Sean Garrett Gives Back

To an uncommon degree, Sean Garrett is using his success to inspire and assist young people.

To an uncommon degree, Sean Garrett is using his success to inspire and assist young people.

"He's a dedicated father to his son, and has tremendous feeling for children and their needs," says his attorney, Peter Lopez. "He's such a wonderful, kind and compassionate person. That's really special, and hard to find in this business."

Garrett joined numerous artists and music industry professionals in offering career close-ups and candid insights on the realities of the music business to public high-school students during Grammy Week's Grammy Career Day, presented Feb. 6 by the Los Angeles Chapter of the Recording Academy at the University of Southern California.

He has likewise lent his songwriting expertise to numerous BMI-sponsored events, including last year's panel at the DIY Convention and the 2005 Kauai Music Festival.

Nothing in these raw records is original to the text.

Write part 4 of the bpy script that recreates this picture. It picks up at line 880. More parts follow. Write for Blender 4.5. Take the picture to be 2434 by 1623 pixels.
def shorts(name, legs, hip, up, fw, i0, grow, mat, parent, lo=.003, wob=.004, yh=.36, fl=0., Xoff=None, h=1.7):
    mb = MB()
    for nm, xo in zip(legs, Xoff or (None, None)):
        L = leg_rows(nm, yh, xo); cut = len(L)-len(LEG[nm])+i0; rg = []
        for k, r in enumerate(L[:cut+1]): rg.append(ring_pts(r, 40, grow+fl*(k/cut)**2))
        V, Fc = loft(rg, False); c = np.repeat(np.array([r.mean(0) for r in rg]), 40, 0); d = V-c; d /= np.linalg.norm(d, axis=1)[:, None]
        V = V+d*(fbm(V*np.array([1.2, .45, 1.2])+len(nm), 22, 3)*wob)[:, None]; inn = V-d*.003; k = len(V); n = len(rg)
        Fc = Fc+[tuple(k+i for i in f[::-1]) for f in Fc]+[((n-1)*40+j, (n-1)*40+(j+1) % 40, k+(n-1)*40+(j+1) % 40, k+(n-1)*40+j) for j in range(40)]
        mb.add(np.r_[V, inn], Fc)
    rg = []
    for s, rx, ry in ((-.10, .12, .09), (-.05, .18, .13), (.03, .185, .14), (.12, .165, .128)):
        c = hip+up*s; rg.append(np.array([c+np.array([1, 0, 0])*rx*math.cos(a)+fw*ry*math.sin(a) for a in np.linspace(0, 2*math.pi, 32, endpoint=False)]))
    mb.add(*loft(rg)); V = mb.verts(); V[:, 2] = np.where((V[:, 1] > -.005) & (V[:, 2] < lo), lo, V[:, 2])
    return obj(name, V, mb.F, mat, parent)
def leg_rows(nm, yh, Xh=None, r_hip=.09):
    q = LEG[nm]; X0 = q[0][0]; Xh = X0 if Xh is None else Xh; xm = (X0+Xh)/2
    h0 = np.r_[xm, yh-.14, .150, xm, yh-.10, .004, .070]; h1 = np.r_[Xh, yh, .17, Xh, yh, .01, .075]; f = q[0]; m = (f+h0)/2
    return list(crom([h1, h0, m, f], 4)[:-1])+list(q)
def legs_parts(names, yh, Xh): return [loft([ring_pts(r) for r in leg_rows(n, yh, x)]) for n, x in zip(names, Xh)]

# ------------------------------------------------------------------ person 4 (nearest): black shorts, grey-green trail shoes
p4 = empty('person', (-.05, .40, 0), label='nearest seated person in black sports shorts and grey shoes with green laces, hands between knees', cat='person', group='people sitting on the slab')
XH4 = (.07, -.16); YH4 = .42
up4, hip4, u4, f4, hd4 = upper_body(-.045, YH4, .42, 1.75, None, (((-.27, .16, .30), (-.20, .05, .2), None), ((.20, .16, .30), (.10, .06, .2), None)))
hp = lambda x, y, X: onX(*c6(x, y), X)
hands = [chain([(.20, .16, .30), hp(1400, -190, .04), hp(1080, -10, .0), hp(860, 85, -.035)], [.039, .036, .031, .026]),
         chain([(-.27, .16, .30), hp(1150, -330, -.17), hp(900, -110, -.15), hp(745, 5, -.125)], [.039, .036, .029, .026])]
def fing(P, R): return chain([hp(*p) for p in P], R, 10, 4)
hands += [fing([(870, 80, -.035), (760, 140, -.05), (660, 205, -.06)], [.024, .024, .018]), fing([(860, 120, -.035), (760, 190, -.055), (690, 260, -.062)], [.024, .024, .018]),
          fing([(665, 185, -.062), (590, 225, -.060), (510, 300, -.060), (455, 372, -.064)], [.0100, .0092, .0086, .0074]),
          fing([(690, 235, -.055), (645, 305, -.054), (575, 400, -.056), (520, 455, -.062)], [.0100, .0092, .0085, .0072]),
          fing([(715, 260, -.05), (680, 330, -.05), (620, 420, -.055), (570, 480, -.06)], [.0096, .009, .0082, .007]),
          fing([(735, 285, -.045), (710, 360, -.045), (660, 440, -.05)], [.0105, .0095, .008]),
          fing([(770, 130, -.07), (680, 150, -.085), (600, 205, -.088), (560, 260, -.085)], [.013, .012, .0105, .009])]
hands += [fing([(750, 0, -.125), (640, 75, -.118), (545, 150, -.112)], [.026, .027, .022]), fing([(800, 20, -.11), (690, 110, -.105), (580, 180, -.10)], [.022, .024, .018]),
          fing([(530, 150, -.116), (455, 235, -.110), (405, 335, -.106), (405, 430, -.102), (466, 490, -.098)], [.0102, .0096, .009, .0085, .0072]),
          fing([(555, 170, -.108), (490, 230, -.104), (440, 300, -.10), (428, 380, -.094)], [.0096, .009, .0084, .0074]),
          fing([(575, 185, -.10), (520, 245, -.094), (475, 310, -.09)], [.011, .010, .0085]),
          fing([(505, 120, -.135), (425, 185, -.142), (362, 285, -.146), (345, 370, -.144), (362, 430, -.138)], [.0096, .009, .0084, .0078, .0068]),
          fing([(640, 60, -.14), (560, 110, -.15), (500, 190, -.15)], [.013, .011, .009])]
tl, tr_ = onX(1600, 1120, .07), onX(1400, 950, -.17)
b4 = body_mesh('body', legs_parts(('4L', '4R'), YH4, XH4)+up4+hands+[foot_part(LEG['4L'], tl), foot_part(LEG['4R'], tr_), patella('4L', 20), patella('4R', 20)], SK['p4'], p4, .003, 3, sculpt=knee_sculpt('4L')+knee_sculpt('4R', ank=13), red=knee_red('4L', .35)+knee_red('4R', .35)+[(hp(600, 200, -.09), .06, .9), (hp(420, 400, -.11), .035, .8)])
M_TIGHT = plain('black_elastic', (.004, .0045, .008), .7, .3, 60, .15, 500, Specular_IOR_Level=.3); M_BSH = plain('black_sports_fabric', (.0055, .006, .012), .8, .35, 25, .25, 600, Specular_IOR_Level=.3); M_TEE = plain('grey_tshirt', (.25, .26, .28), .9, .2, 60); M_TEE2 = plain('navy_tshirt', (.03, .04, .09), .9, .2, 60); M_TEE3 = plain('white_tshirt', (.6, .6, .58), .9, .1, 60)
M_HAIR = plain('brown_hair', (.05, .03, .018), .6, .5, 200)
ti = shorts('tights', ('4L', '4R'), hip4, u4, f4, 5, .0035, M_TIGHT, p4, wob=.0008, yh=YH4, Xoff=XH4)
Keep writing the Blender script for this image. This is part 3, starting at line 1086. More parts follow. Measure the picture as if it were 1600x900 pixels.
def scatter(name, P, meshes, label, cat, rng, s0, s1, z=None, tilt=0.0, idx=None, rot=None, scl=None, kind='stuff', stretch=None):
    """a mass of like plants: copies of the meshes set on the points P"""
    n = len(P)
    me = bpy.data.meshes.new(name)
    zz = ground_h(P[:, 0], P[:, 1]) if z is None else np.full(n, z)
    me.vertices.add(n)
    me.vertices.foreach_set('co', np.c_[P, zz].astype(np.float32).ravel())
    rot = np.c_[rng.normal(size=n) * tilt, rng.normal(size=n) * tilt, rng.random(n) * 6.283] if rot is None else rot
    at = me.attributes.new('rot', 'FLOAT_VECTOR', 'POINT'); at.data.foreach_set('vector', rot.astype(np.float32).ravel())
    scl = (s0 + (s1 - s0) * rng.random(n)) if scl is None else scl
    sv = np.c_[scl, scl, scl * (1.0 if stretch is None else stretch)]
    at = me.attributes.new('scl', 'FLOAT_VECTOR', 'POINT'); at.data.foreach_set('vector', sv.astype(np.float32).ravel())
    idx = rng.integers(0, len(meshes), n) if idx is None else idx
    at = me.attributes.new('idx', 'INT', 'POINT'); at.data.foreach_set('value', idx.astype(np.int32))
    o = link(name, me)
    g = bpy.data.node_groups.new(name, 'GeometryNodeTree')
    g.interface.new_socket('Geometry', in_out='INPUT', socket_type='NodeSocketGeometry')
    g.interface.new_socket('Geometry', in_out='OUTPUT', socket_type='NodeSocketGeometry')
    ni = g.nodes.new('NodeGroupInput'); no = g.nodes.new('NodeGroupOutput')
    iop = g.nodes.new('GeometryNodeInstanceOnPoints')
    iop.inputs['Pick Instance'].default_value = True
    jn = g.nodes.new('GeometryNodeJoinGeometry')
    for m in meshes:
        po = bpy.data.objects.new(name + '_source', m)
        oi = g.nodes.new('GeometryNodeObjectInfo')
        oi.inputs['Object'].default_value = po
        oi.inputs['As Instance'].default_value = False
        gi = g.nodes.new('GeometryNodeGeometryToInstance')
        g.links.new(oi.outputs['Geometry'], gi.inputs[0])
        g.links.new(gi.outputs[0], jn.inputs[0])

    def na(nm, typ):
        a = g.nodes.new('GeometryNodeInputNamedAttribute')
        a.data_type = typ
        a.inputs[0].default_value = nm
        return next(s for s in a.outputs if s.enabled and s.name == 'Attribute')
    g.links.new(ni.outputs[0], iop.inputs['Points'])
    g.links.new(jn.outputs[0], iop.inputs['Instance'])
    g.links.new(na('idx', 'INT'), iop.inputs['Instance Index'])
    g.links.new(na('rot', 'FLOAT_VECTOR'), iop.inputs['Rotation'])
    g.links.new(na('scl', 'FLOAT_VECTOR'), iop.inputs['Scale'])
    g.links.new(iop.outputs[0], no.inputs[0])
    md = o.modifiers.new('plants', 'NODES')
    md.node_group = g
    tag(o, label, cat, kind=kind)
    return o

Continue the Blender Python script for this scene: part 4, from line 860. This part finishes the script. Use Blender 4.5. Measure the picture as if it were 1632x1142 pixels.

Even well outside the music industry mainstream, Garrett has stepped forward for schoolchildren. This spring, The Daily Dispatch in Hendersonville, N.C., reported how Garrett donated funds to the special needs program at a local middle school, where a friend's mother is a teacher.

He now looks to extend his involvement with students with an original program deriving from the nickname he was given by Jay-Z. "Jay-Z named me 'the Pen,' so I want to go around to different schools and speak to kids in reference to finding something within themselves that can be expressed through creative writing," Garrett says. "They don't know it, but any one of them could be the next big songwriter, or the next great poet. It's basically all about believing in yourself, and reaching within yourself and realizing that you, too, have something special inside you, and you have to find that talent within you and nurse it and work on it as hard as you can, and one day present it to the world."

Garrett observes that so many kids today "are in a bad situation." "Their parents say they'll never be nothing," he continues, "or they may have friends or family members who say that. That they're no good at school or sports, or something of that sort. And a lot of kids out there get lost and have nowhere to turn, or a way of finding direction for being something.

"So I want to go around and tell them that I'm someone who found something within myself and stayed in school - but no one thought I'd be a songwriter other than God and me. Basically, it's all about believing in yourself and getting the confidence you may need to get over the hump of everyone else not believing in you."

Taking his concept a step further, Garrett seeks the participation of pen manufacturers in developing a special pen as a memento for the students, "to show they've accomplished something they never thought they could do."

All this, he adds, is part of "giving back," in appreciation of his success and his understanding of "so many obstacles that we all go through." More personal, though, is his interest in aiding the Boys & Girls Clubs of America, having benefited from the Boys Clubs programs as a young boy growing up in Atlanta.

"The Boys & Girls Clubs help shape America," Garrett says of the organization, which is celebrating its centennial this year. "It's so important just being able to go to a Boys & Girls Club and socialize with people who may not do as well as you - or may do a little bit better - and having the opportunity just to associate and have fellowship with different kids enriches your mind."